Welcome — isometric hexagonal background carries the brand's visual language to native
03. Home Feed: The Universal Portfolio View
The home screen is the app's heartbeat — it had to surface what matters most without overwhelming. I designed an asset-agnostic feed where crypto, NFTs, and stocks live in the same list, unified by a global portfolio value chart at the top. Tab filters let users narrow to asset class without leaving the context of their full portfolio. The market cap hero card provides macro context at a glance.
Home & Portfolio Screens



Home feed — unified asset list with real-time price changes and market cap overview

04. Discovery: Finding What to Trade
The Browse experience surfaces curated market intelligence — trending lists, new listings, top movers, RWAs, and upcoming drops — all browsable without a search query.
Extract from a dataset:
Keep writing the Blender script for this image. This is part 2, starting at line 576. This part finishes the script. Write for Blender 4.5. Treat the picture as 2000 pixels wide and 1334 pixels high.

I designed the discovery layer as a structured editorial feed rather than a raw data dump, helping users develop market intuition over time. The sort and filter system uses a bottom-sheet pattern that stays out of the way until needed.

05. Trading: Stocks and Cross-Chain Swaps
Two distinct but structurally similar trading flows needed to coexist without confusion: traditional stock orders and crypto token swaps. I unified them under a shared interaction model — a large numeric keypad, quick-amount chips, and a review-before-submit pattern — while differentiating the details that matter: gas fees for swaps, funding source for stocks, biometric confirmation for both. The result is a system that feels learnable the first time and fast every time after.


06. Settings & Security
Trust is the foundation of any financial app. The security settings surface — passkey creation, Face ID, device management, and password management — was designed to feel robust without being intimidating. The key-shaped illustration anchors the section visually, reinforcing the concept of control without reading like a compliance checklist.
Settings Screens



Security — passkey, Face ID, and device management as empowerment, not obligation
The mobile app extended Mintify's reach to an entirely new audience without alienating the power users who built the platform's reputation.
— Product Lead, Mintify
07. Reflections
Designing a mobile trading app across asset classes — crypto, NFTs, stocks, and RWAs — in four months required ruthless prioritization and a component-first design approach. Every pattern had to earn its place by serving multiple contexts. The result is a unified system that scales: add a new asset class or feature and the design language already knows how to hold it. Mobile-first thinking ultimately fed back into improvements to the web platform.